Thursday, February 3, 2011

Ursula LeGuin on How Your Book (or Story) Can Become What It Really Wants to Be

I've tended to avoid reading books on the writing craft, in recent years. Too much emphasis on technique, too little on attending to your inner experience and finding ways to articulate that.

However, I came upon a book by the astonishingly prolific writer Ursula K. LeGuin that I read from cover to cover. It has an interesting, metaphoric title: Steering the Craft: Exercises and Discussions on Story Writing fro the Lone Navigator or the Mutinous Crew (Eighth Mountain Press, 1998).

And though LeGuin has deep and meaningful things to say, she manages to keep it light. In addition to her praise of long sentences (I loved that, because that's my heart's natural way), she offers a perspective on ego-free writing that, differently, meshes with what I have come to know: that something in us wants to be written through us, and in that process we are transformed.

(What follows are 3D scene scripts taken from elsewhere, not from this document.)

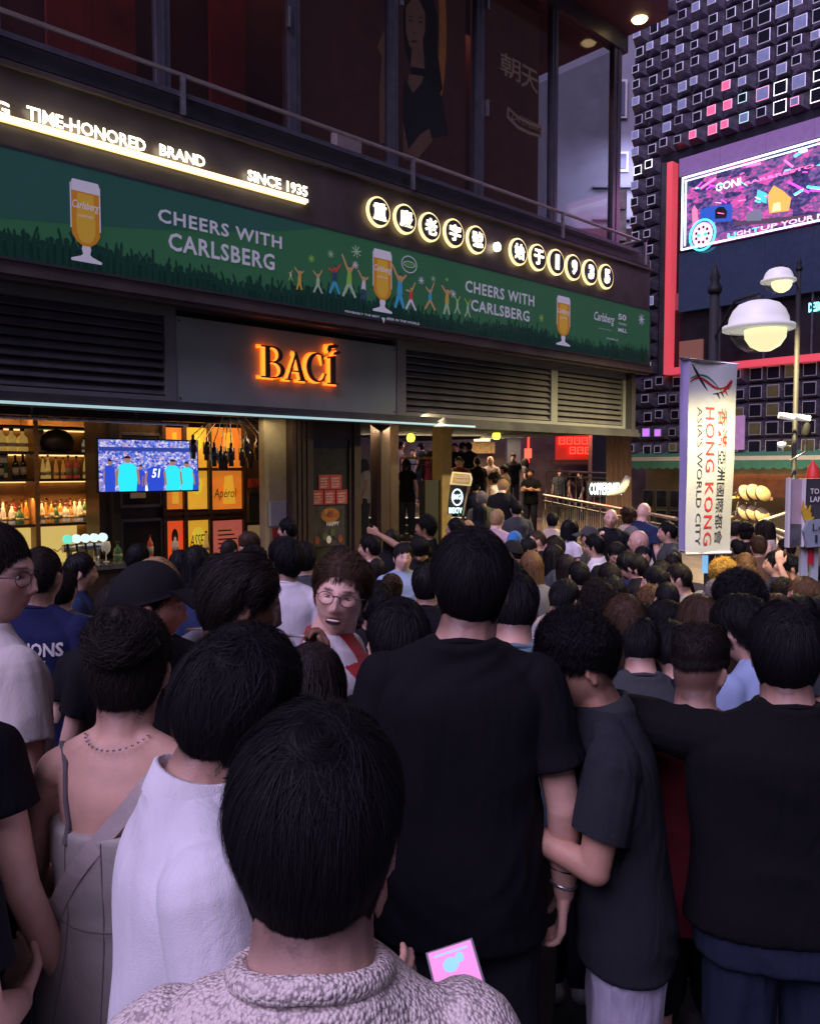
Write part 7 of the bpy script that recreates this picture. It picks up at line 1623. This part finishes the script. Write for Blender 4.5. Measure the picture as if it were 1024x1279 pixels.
g = MB(); g.box(-.02,.10,0,0.0005,1.222,1.230,0).box(-.02,.10,0,0.0005,1.236,1.244,0); on_back(J_, PJ, g, 0,0,0,0, mat('print_red',(0.4,0.03,0.05),0.6), name='stripe')
# ---- bar-side smokers
smoke = dict(pitch=-4, R=((.24,.10,1.16),(.11,.24,1.40),(-.35,.05,1),(-.2,-1,.1)), L=POSES['rest']['L'], curlR=0.75)
def cigarette(e, parts, lab):
    Mw = e.matrix_world if False else (Matrix.Translation(e.location) @ Matrix.Rotation(e.rotation_euler.z,4,'Z') @ Matrix.Scale(e.scale.x,4))
    p = Mw @ parts['Mh'] @ Vector((0.004, 0.112, -0.067)); q = Mw @ parts['Mh'] @ Vector((0.02, 0.190, -0.058))
    t = Thing('cigarette', lab, 'cigarette', WORLD, p); t.part('paper', MB().tube([p+(q-p)*0.25, q], 0.0040, 8), lt); t.part('filter', MB().tube([p, p+(q-p)*0.25], 0.0041, 8), mat('filter',(0.5,0.28,0.1),0.7))
P_ = build_person(smoke, 'm', 'tee', vox=0.006, dec=0.6, seed=28)
N_ = place(188, 700, 2.42, -72, P_, 'man in a black baseball cap smoking in profile on the left', fix=1, hair=hair_mesh('crop', 5000, 0.0018, 4, 111), tcol=BLACK, skin='mid', hat=(0.012,0.012,0.014), eyes=True, hscale=1.02); cigarette(N_, P_, 'white cigarette at the lips of the man in the black cap')
P2_ = build_person(dict(smoke, yaw=-10, pitch=-10), 'm', 'jacket', vox=0.006, dec=0.6, seed=29)
O_ = place(313, 695, 2.22, -58, P2_, 'dark-haired man smoking in profile, in a dark red jacket', fix=1, hair=hair_mesh('quiff', 10000, 0.0018, 6, 113), hcol='dark', tcol=(0.10,0.015,0.012), skin='dark', topname='jacket'); cigarette(O_, P2_, 'white cigarette at the lips of the man in the red jacket')
# ---- laughing man in red and white jersey
P_ = build_person(dict(yaw=-84, pitch=5, roll=-9, R=((.25,.02,1.13),(.22,.18,.95),(-.1,.6,-.7),(-1,0,0)), L=POSES['rest']['L'], sleeve=.7), 'm', 'tee', vox=0.0055, dec=0.6, seed=31, smile=1.0)
tp = P_['top']; tp.materials.append(None); tp.materials.append(None); Q = co(tp)
for p in tp.polygons: 
    c = Q[list(p.vertices)].mean(0); p.material_index = 1 if (abs(c[0]) > 0.125 or (abs(c[0]) > 0.06 and c[2] > 1.40)) and c[2] > 1.12 else 0
R_ = place(434, 692, 2.66, -98, P_, 'laughing man with glasses in a red and white football jersey', fix=1, hair=hair_mesh('quiff', 9000, 0.0018, 6, 117), hcol='brown', tcol=(0.42,0.02,0.025), skin='fair', glasses=True, eyes=True)
sh_ = child(R_, 'shirt'); sh_.material_slots[1].link = 'OBJECT'; sh_.material_slots[1].material = clothmat((0.64,0.60,0.62))
Mr = P_['Mh']
def in_head(g): g.v = [tuple(Mr @ Vector(v)) for v in g.v]; return g
V_, Fc_ = ell((0,.0915,-.0715),(.0240,.0115,.0100)); g = MB(); g.add(V_.tolist(), Fc_, 0, True); mo_ = extra(R_, 'mouth', in_head(g), mat('mouth_dark',(0.09,0.015,0.015),0.5))
V_, Fc_ = ell((0,.0940,-.0675),(.0205,.0098,.0042)); g = MB(); g.add(V_.tolist(), Fc_, 0, True); extra(R_, 'teeth', in_head(g), mat('teeth',(0.7,0.66,0.6),0.3), sub=mo_)
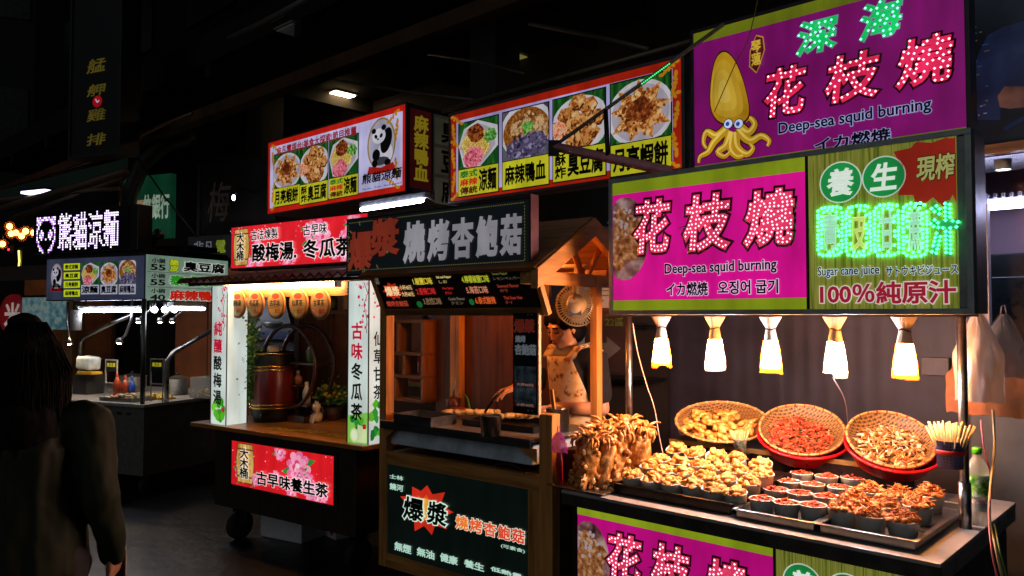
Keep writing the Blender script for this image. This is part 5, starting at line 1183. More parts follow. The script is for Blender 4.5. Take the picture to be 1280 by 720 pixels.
wr = hw + Vector((0, .09, .02)); elR = (shR + wr) / 2 + Vector((-.07, .08, -.12)); b.cap(shR, elR, .05, .042, SKIN); b.cap(elR, wr, .042, .027, SKIN); hand(b, wr, hw - wr, (0, -.2, -1), SKIN, .9)
elL = Vector((.2, -.02, 1.1)); wl_ = Vector((.06, -.24, 1.11)); b.cap(shL, elL, .05, .042, SKIN); b.cap(elL, wl_, .042, .028, SKIN); hand(b, wl_, (-.5, -1, -.05), (0, -.2, -1), SKIN, .9, side=-1)
fuse(b, 'body', vend, SKIN, .0055, 4)
b = B(); b.blob(P_(0, .02, .07), (.086, .1, .074), HAIR, .05, 7, 3, rot=Rh)
for s_ in (-1, 1): b.blob(P_(s_ * .06, -.03, .05), (.03, .045, .05), HAIR, .05, 3, 2, rot=Rh); b.blob(P_(0, .05, .03), (.086, .085, .09), HAIR, .08, 1, 3, rot=Rh); b.blob(P_(0, .1, .0), (.06, .05, .07), HAIR, .1, 2, 3, rot=Rh); b.blob(P_(0, .135, .02), (.045, .045, .045), HAIR, .15, 3, 3, rot=Rh)
b.blob(P_(0, .08, -.03), (.072, .06, .09), HAIR, .08, 8, 3, rot=Rh)
for s_ in (-1, 1): b.blob(P_(s_ * .066, .04, -.02), (.022, .045, .06), HAIR, .1, 9, 2, rot=Rh)
for s_ in (-1, 1): b.blob(P_(s_ * .07, .03, .03), (.02, .05, .065), HAIR, .1, 4, 2, rot=Rh)
o = fuse(b, 'hair', vend, HAIR, .006, 3, .003, 40)
for s_ in (-1, 1):
    B().tube([P_(s_ * .047, -.076, .026), P_(s_ * .032, -.088, .031), P_(s_ * .016, -.089, .027)], .0042, HAIR, 6).build('eyebrow', vend)
    B().tube([P_(s_ * .046, -.074, .003), P_(s_ * .031, -.0845, -.001), P_(s_ * .018, -.083, .003)], .004, mat('#120a08', .6), 6).build('eyelid', vend)
B().blob(P_(0, -.09, -.061), (.019, .0045, .005), mat('#7a3a30', .5), sub=2, rot=Rh).build('lips', vend)
b = B(); b.cap((0, .0, .93), (0, -.01, 1.12), .14, .128, NAVY); b.cap((0, -.01, 1.12), (0, -.03, 1.29), .13, .138, NAVY); b.cap((-.135, -.03, 1.355), (.135, -.03, 1.355), .072, .072, NAVY)
for sh_, el in ((shR, elR), (shL, elL)): b.cap(sh_, sh_.lerp(el, .72), .068, .066, NAVY)
fuse(b, 'shirt', vend, NAVY, .009, 5, .006, 10)
b = B(); vs_, fs = [], []; nu, nv = 18, 22
for j in range(nv + 1):
    t = j / nv; z = .62 + t * .76
    hwid = 1.5 if z < 1.05 else 1.5 - .75 * (z - 1.05) / .33
    rr = .157 if z < 1.0 else .15
    cyy = -.012 - .03 * max(0, (z - 1.1) / .25)
    for i in range(nu + 1):
        a_ = (i / nu - .5) * 2 * hwid; vs_.append((math.sin(a_) * rr * 1.03, cyy - math.cos(a_) * rr + .004 * math.sin(7 * a_ + z * 9), z))
for j in range(nv):
    for i in range(nu): a0 = j * (nu + 1) + i; fs.append((a0, a0 + 1, a0 + nu + 2, a0 + nu + 1))
b.add(vs_, fs, CREAM, True)
for s_ in (-1, 1): b.tube([(s_ * .095, -.155, 1.375), (s_ * .105, -.11, 1.425), (s_ * .1, -.03, 1.44), (s_ * .09, .06, 1.40)], .03, CREAM, 8, True, .3)
o = b.build('apron', vend); sd = o.modifiers.new('thickness', 'SOLIDIFY'); sd.thickness = .005
b = B(); b.box(-.07, .07, -.2, -.185, 1.33, 1.4, mat('#6a6a66', .8)); 
B().blob((0, -.1, 1.385), (.085, .055, .05), mat('#7a7870', .8, var=.2), .1, 3, 3).build('undershirt', vend)
for s_ in (-1, 1): B().blob((s_ * .1, -.05, .045), (.05, .13, .045), mat('#1a1a1c', .6), .05, 2, 2).build('shoe', vend)
b = B(); b.cap((-.09, 0, .93), (-.1, .02, .12), .1, .065, mat('#1a1c24', .8)); b.cap((.09, 0, .93), (.1, .02, .12), .1, .065, mat('#1a1c24', .8)); fuse(b, 'trousers', vend, mat('#1a1c24', .8), .011, 4, .004, 12)
tp = hw + Vector((0, -.05, -.02)); tgt = toL(M.W(*(lambda a: (a[0], .3, 1.1))(M.p(605, 510, .3))))
r_ = thing('tongs', 'dark metal tongs held by the woman over the mushrooms', 'tongs', vend.location, th); r_.scale = (1.03, 1.03, 1.03)
B().tube([tp + Vector((0, .06, .03)), tp, tgt + Vector((.006, 0, 0))], .0045, DSTEEL, 6).build('arm', r_); B().tube([tp + Vector((0, .06, .03)), tp + Vector((.016, 0, .005)), tgt + Vector((-.012, .02, 0))], .0045, DSTEEL, 6).build('arm', r_)
# ------------------------------------------------------------------ tea stall
ts = at(T, 'tea_stall', 'dark wooden tea cart with floral red light boxes and two white lantern pillars', 'market stall')
B().box(.0, 1.87, -.03, .9, .82, .85, wood('#a86a30', 'x', .35)).build('counter_top', ts, bev=.004)
B().box(.27, 1.76, .006, .8, .27, .82, wood('#2c1a12', 'z', .5)).build('cart_body', ts, bev=.004)
for x in (.36, 1.62):
    for y in (.16, .66):
        b = B(); b.lathe([(0, -.03), (.08, -.03), (.105, -.018), (.105, .018), (.08, .03), (0, .03)], RUB, 22, xf=Matrix.Translation((x, y, .105)) @ Matrix.Rotation(R(90), 4, 'Y')); b.box(x - .045, x - .035, y - .03, y + .03, .1, .27, DSTEEL); b.box(x + .035, x + .045, y - .03, y + .03, .1, .27, DSTEEL); b.build('wheel', ts)
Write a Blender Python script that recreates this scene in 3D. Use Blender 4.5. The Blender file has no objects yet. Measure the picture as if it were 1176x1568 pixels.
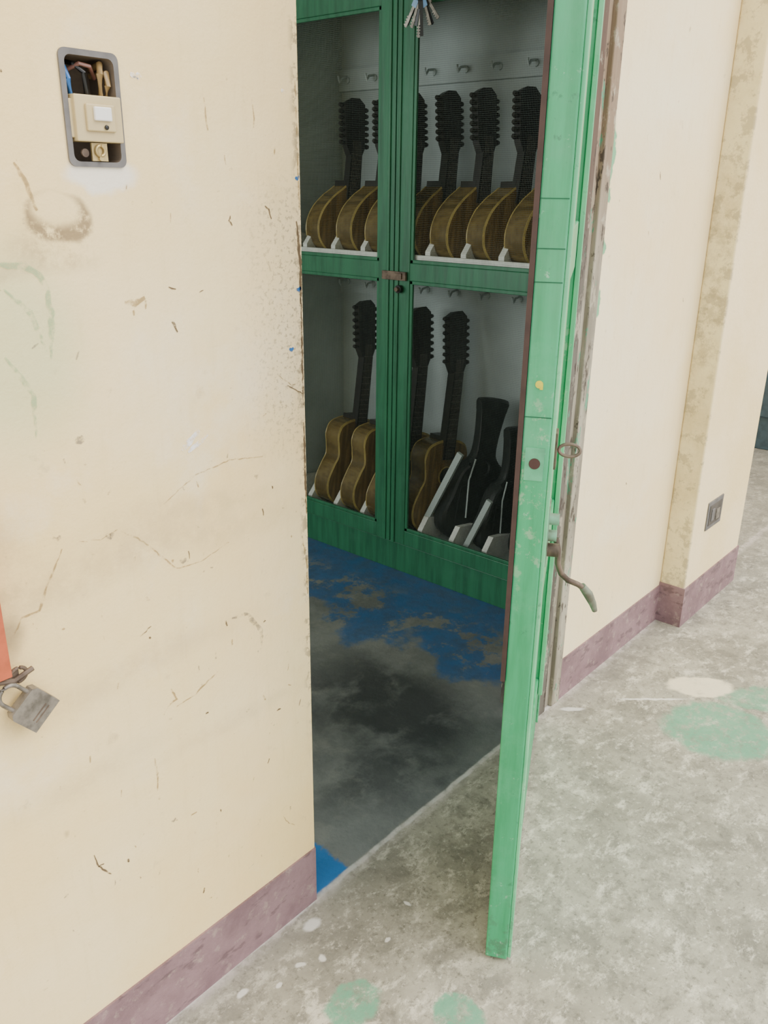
import bpy, math, random
from mathutils import Vector, Matrix
random.seed(7)
scene = bpy.context.scene

# ------------------------------------------------------------------ helpers
def srgb(h):
    h = h.lstrip('#'); o = []
    for i in (0, 2, 4):
        c = int(h[i:i+2], 16)/255
        o.append(c/12.92 if c <= .04045 else ((c+.055)/1.055)**2.4)
    return tuple(o)

class NT:
    def __init__(s, name, rough=.7, metal=0.0):
        s.m = bpy.data.materials.new(name); s.m.use_nodes = True
        s.t = s.m.node_tree; s.b = s.t.nodes['Principled BSDF']
        s.b.inputs['Roughness'].default_value = rough
        s.b.inputs['Metallic'].default_value = metal
        s.co = s.t.nodes.new('ShaderNodeTexCoord').outputs['Object']
    def put(s, sock, v):
        if isinstance(v, bpy.types.NodeSocket): s.t.links.new(v, sock)
        elif isinstance(v, tuple) and sock.type == 'RGBA': sock.default_value = (*v[:3], 1)
        else: sock.default_value = v
    def noise(s, scale, detail=4, rough=.55, vec=None, col=False, dist=0):
        n = s.t.nodes.new('ShaderNodeTexNoise')
        s.put(n.inputs['Vector'], vec or s.co)
        n.inputs['Scale'].default_value = scale; n.inputs['Detail'].default_value = detail
        n.inputs['Roughness'].default_value = rough; n.inputs['Distortion'].default_value = dist
        return n.outputs['Color' if col else 'Fac']
    def mr(s, f, a, b, c=0., d=1.):
        n = s.t.nodes.new('ShaderNodeMapRange'); n.interpolation_type = 'SMOOTHSTEP'
        s.put(n.inputs[0], f)
        for i, v in zip((1, 2, 3, 4), (a, b, c, d)): n.inputs[i].default_value = v
        return n.outputs[0]
    def mix(s, f, a, b, blend='MIX'):
        n = s.t.nodes.new('ShaderNodeMix'); n.data_type = 'RGBA'; n.blend_type = blend
        s.put(n.inputs[0], f); s.put(n.inputs[6], a); s.put(n.inputs[7], b)
        return n.outputs[2]
    def ma(s, op, a, b=0.):
        n = s.t.nodes.new('ShaderNodeMath'); n.operation = op; n.use_clamp = False
        s.put(n.inputs[0], a); s.put(n.inputs[1], b)
        return n.outputs[0]
    def vm(s, op, a, b):
        n = s.t.nodes.new('ShaderNodeVectorMath'); n.operation = op
        s.put(n.inputs[0], a); s.put(n.inputs[1], b)
        return n.outputs['Value'] if op in ('LENGTH', 'DISTANCE') else n.outputs[0]
    def mapping(s, vec, loc=(0, 0, 0), rot=(0, 0, 0), sc=(1, 1, 1)):
        n = s.t.nodes.new('ShaderNodeMapping'); s.put(n.inputs[0], vec)
        n.inputs[1].default_value = loc; n.inputs[2].default_value = rot; n.inputs[3].default_value = sc
        return n.outputs[0]
    def xyz(s, vec=None):
        n = s.t.nodes.new('ShaderNodeSeparateXYZ'); s.put(n.inputs[0], vec or s.co)
        return n.outputs
    def warp(s, amt, scale, detail=4):
        c = s.noise(scale, detail, col=True)
        c = s.vm('SUBTRACT', c, (.5, .5, .5)); c = s.vm('MULTIPLY', c, (amt, amt, amt))
        return s.vm('ADD', s.co, c)
    def blob(s, vec, c, r, rot=0., soft=.25, ry=0.):
        v = s.vm('SUBTRACT', vec, c)
        if rot or ry: v = s.mapping(v, rot=(0, ry, rot))
        v = s.vm('DIVIDE', v, r)
        return s.mr(s.vm('LENGTH', v, (0, 0, 0)), 1-soft, 1+soft, 1., 0.)
    def color(s, c): s.put(s.b.inputs['Base Color'], c)
    def bump(s, h, st=.3, d=.01):
        n = s.t.nodes.new('ShaderNodeBump'); n.inputs['Strength'].default_value = st
        n.inputs['Distance'].default_value = d; s.put(n.inputs['Height'], h)
        s.t.links.new(n.outputs[0], s.b.inputs['Normal'])

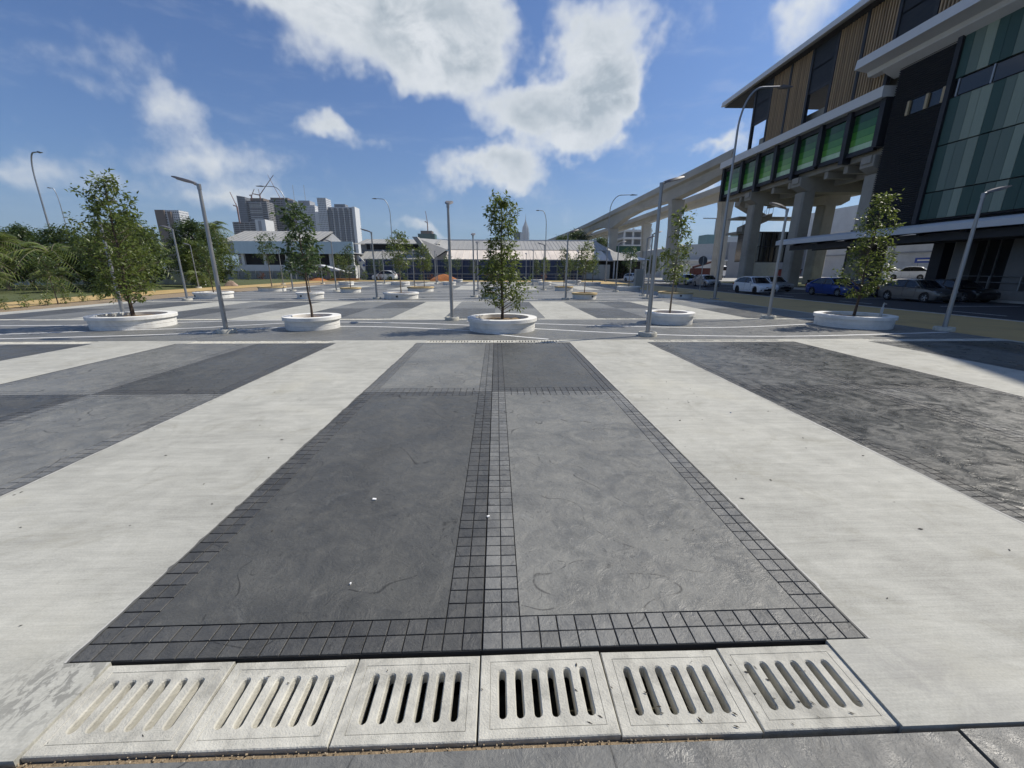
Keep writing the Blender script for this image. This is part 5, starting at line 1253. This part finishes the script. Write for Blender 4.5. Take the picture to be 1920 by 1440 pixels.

She says it differently, and valuably. Here it is:

"Some people see art as a matter of control. I see it mostly as a matter of self-control. It’s like this: in me there’s a story that wants to be told. It is my end; I am its means. If I can keep myself, my ego, my opinions, my mental junk, out of the way, and find the focus of the story, and follow the movement of the story, the story tells itself.
"Everything I’ve talked about in this book has to do with being ready to let a story tell itself: having the skills, knowing the craft, so that when the magic boat comes by, you can step into it and guide it where it wants to go, where it ought to go."
I've experienced this, myself. So have the wonderful writers who become my clients. You start with one book, and it turns into what it really wants to be ~ and wants you to become, in the process.

1 comment:

  1. She's right. My way of putting it is that there is a character in my head? heart? soul? - who had a journey to go on, and the only way he could do it was for me to learn and grow brave enough to surrender to the creative flow in order to write his story.